§ Rows

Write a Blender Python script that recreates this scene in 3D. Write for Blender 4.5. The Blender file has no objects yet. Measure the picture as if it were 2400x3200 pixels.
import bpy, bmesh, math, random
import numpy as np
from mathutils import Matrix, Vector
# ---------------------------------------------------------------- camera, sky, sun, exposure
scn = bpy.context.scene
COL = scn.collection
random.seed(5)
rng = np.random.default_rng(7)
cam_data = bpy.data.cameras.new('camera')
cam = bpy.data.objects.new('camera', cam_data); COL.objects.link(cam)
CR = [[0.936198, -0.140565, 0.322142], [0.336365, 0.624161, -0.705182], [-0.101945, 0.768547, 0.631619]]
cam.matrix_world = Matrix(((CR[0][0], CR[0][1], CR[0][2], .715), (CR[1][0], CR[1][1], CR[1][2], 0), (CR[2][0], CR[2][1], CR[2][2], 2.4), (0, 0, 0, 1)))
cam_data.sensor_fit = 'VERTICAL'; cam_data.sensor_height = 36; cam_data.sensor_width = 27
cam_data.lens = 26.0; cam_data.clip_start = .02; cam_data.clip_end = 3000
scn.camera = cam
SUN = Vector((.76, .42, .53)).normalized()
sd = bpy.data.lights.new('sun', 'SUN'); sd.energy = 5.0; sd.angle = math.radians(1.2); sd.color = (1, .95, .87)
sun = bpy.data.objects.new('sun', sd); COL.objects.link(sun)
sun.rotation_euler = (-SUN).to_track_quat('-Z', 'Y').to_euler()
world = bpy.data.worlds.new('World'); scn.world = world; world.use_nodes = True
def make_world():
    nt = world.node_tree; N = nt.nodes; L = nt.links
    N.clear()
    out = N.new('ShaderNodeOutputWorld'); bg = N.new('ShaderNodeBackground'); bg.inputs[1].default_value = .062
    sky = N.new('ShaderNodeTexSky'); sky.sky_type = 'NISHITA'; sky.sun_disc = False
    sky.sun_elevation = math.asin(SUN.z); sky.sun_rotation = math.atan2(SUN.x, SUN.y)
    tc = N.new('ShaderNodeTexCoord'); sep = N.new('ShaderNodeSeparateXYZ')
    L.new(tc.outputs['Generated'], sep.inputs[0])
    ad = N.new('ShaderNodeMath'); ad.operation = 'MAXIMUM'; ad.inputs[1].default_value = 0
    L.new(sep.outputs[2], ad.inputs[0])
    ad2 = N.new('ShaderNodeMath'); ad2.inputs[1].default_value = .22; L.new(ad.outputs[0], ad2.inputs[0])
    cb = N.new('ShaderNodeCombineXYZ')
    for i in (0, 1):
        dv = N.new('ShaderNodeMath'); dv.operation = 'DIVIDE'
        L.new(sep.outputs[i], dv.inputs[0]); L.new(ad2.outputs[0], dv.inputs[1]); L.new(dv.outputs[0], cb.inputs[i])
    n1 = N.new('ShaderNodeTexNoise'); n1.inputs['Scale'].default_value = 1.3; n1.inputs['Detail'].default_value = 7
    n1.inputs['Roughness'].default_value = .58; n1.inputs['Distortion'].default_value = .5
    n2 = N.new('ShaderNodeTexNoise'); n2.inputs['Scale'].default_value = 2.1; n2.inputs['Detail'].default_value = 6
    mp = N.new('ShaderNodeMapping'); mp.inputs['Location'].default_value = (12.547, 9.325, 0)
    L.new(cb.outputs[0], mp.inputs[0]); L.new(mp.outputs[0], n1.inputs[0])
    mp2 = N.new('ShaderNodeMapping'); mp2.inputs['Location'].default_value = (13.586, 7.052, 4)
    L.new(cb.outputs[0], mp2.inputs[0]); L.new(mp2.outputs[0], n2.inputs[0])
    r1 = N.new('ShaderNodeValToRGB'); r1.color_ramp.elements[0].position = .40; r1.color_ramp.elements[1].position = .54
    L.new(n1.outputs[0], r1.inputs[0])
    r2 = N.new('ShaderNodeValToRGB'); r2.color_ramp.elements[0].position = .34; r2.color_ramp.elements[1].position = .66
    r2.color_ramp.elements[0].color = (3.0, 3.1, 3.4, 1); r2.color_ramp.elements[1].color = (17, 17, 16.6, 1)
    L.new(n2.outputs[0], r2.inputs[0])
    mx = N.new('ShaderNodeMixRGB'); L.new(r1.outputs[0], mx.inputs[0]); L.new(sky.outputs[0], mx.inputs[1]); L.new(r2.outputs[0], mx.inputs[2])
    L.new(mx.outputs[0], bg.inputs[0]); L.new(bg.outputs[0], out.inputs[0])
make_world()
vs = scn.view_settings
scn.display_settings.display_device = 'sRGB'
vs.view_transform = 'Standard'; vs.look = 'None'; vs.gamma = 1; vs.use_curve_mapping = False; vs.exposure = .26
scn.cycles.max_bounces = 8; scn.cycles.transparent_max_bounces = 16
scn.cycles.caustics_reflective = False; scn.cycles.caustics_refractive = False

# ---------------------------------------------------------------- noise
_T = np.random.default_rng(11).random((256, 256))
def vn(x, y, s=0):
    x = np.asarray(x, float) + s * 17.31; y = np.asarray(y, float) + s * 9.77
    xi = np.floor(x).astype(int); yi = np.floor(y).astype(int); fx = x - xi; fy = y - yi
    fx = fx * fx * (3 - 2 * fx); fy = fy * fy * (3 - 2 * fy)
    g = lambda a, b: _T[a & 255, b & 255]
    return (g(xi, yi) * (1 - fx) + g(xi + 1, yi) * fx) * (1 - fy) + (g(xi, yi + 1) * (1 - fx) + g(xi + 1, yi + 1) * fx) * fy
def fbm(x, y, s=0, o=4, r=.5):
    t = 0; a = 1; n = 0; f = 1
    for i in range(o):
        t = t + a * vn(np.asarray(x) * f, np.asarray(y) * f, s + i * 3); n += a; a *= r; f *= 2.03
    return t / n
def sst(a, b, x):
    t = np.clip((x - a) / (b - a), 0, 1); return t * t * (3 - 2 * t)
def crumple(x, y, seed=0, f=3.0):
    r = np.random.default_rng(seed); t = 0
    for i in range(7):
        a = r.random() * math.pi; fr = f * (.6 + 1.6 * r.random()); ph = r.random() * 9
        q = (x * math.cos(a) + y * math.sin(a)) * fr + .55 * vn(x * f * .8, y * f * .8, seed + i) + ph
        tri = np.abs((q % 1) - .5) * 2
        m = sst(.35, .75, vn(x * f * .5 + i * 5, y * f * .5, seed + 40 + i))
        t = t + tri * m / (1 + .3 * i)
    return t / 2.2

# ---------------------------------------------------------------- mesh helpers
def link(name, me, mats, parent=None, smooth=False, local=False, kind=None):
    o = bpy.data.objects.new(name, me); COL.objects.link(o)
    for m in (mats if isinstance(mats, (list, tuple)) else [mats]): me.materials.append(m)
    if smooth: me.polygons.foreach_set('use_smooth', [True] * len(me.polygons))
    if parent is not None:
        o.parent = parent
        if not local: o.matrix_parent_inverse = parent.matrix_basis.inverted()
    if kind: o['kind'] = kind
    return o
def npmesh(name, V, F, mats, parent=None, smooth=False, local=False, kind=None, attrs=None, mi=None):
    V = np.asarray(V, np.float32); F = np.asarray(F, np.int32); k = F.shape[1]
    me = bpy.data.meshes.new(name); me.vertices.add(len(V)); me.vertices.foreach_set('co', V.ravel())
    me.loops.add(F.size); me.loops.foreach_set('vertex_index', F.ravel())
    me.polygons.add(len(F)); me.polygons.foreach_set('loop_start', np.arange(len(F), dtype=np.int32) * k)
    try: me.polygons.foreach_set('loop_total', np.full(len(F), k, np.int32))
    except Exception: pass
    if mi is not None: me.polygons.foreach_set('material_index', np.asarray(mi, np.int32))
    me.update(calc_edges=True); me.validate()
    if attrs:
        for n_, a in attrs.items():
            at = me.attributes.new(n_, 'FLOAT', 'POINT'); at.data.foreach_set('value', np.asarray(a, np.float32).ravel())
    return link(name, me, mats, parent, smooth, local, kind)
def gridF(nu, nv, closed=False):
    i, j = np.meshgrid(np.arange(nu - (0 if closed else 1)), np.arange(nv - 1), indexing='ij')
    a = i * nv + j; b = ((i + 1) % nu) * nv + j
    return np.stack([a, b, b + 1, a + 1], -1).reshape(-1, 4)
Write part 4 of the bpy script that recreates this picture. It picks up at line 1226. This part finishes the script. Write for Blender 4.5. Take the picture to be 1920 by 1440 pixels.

§ Given problem
In the records, locate each line holding the string "script" and copy it.

§ Correct output
Write a Blender Python script that recreates this scene in 3D. Write for Blender 4.5. The Blender file has no objects yet. Measure the picture as if it were 2400x3200 pixels.
Write part 4 of the bpy script that recreates this picture. It picks up at line 1226. This part finishes the script. Write for Blender 4.5. Take the picture to be 1920 by 1440 pixels.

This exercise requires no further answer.